Военный историк Карл Хайнц Фризер рассуждает о новом качестве взаимоотношений между генеральным штабом и Гитлером: «Поскольку он сам оценивал себя как военного гения, он видел в генералах, которыми себя окружил, в конечном счете только фон для собственных решений. В этом смысле Дюнкерк на самом деле является некой вехой. Когда 17 июня 1940 года в командный пункт Гитлера поступило прошение о перемирии от французского правительства, генерал-полковник Кейтель провозгласил фюрера „величайшим военачальником всех времен“. Тем самым Гитлер окончательно был обречен на „безумие Цезаря“. Но для большинства солдат и гражданского населения Германии Гитлер летом 1940 года отнюдь не был сумасшедшим, а напротив — весьма успешным вождем. Он находился в зените своей власти. Сам же Гитлер рассматривал войну на Западе только как предварительную ступень перед эпохальным противоборством с „большевизмом“ и Советским Союзом. „Величайший военачальник всех времен“ имел еще большие планы, связанные с вермахтом. Он так и сказал спустя некоторое время после окончания Западной кампании в разговоре с руководителем верховного командования вермахта: „Теперь мы показали, на что способны. Поверьте, Кейтель, поход на Россию против этого был бы просто игрой в куличики“».
ПОВОРОТ В ВОЙНЕ
Немецкая пехота на марше. Восточный фронт, июль 1941 г.

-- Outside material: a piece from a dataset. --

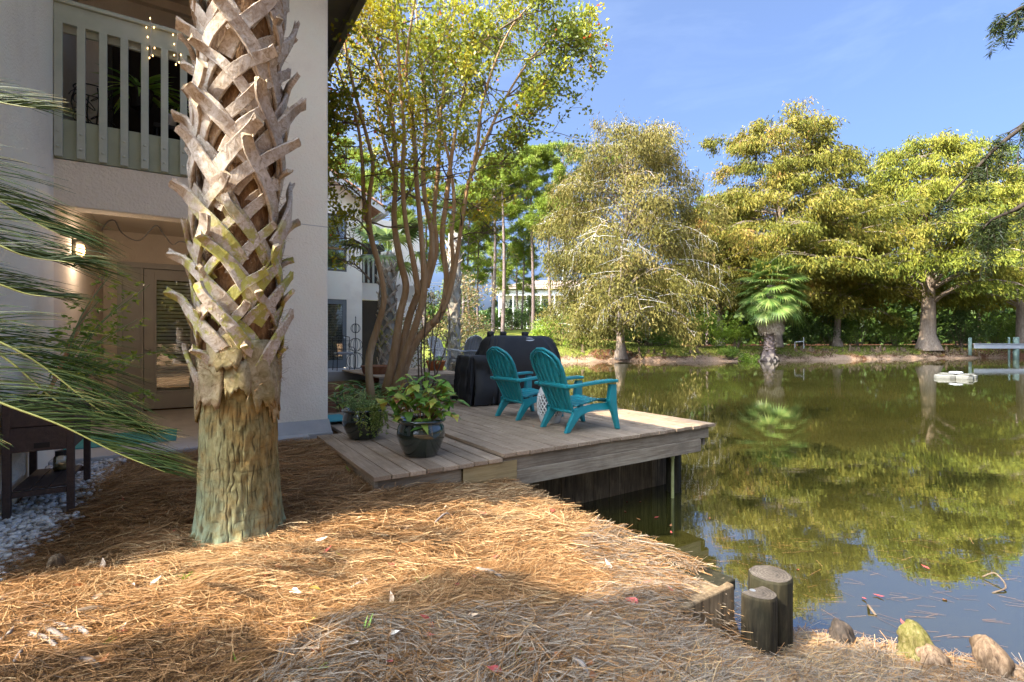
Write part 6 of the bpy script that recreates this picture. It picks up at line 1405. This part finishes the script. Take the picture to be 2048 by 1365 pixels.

Каски надевай! По машинам!» Этот приказ 21-летний Хайнц Отто Фаустен услышал ночью с 21 на 22 июня. Для него такие моменты были не большей рутиной, чем во времена его обучения на командира танковой бригады. Однако в этот раз это были уже не учения. Все было всерьез. Приказ звучал так: «Нападение! Нападение на Советский Союз». На одном из холмов близ границы с оккупированной Советами Литвой под покровом ночи было сформировано наступательное звено мотопехоты для участия в кампании. Люди ждали и размышляли. Многие спали, некоторые курили. Около трех часов ночи свою позицию поспешно заняла тяжелая зенитная батарея, направившая пушечные стволы калибра 88 мм на восток. Через четверть часа на берегу Юры началось настоящее светопреставление, как две капли воды похожее на то, что творилось на всем Восточном фронте. Мощная канонада из несметного количества стволов разорвала тишину. Бесчисленные снаряды всех калибров пролетали над головами и глухо взрывались на вражеской территории. «Весь горизонт горел синим пламенем», — вспоминает Фаустен о том одновременно впечатляющем и устрашающем спектакле. «Потом прозвучала команда: „Пошел!“ II мост через Юру взлетел на воздух. Мы рванули через реку. Не прошло и пяти минут, как уже был ранен наш первый мотоциклист-связной. После этого все началось». Бригада мотопехоты, в составе которой был Фаустен, быстро добралась до берега. Первый город, до которого дошли немцы, Таураге, был взят. Недалеко от этого места солдаты наткнулись на советские позиции. Они увидели запряженных в телеги лошадей, очевидно брошенных обескураженными атакой красноармейцами. «Бегом! Вперед!» — скомандовал унтер-офицер, который руководил группой. Вдруг краем глаза он заметил советскую униформу, рывком поднял вверх пулемет и выстрелил в лоб забытому своими товарищами красноармейцу, уснувшему на дереве. «Там был человек в пилотке, с наклоненной вперед головой, мертвый. Он был того же возраста, что и мы, ему было не больше двадцати, он так и не проснулся, — рассказывал Фаустен, — Мы застыли от ужаса. Это был первый мертвец, которого я увидел в России. Унтер-офицер тоже тяжело переживал то, что с ним случилось. Через четыре недели он тоже погиб».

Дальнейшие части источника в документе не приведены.